### What you need to do
Give the number of lines in the entries that contain "script". State only the count.
--- begin Recorded data ---
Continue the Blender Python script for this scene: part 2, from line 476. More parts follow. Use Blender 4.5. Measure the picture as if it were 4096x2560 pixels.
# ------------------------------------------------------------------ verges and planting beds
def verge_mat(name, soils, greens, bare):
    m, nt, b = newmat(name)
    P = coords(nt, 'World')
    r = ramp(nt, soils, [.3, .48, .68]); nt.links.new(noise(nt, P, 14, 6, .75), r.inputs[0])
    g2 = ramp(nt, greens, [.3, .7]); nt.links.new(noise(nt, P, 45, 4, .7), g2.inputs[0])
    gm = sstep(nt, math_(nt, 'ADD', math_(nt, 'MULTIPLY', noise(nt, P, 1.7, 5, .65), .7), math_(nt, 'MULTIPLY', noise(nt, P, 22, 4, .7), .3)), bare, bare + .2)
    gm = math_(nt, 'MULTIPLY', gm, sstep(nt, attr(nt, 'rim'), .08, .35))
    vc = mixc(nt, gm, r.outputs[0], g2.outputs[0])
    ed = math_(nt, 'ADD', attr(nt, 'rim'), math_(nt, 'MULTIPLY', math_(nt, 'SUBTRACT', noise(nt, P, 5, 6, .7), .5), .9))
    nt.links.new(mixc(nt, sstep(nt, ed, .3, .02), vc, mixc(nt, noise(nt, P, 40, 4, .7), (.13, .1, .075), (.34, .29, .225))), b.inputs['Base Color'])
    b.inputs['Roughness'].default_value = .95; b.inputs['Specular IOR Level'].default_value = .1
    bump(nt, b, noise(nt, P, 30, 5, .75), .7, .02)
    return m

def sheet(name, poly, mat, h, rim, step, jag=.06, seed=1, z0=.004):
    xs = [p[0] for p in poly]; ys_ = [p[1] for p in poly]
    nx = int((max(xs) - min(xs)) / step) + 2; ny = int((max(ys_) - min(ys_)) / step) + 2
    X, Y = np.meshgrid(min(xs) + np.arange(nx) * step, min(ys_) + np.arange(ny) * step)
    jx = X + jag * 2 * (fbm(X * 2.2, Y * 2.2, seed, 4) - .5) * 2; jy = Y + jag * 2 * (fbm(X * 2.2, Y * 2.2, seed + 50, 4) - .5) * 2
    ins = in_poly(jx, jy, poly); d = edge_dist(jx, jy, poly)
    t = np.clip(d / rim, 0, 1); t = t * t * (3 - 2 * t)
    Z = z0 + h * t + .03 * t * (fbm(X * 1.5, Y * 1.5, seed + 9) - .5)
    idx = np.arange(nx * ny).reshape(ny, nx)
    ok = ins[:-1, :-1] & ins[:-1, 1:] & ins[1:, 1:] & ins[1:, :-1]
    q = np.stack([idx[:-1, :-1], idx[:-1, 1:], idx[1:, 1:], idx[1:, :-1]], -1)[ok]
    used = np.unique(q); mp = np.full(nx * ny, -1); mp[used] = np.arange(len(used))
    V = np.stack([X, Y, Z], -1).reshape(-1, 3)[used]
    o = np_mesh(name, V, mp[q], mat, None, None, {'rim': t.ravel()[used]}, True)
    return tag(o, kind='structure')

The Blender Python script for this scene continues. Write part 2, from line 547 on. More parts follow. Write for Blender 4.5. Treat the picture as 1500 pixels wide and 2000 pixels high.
--- end Recorded data ---
### Output for this exercise
2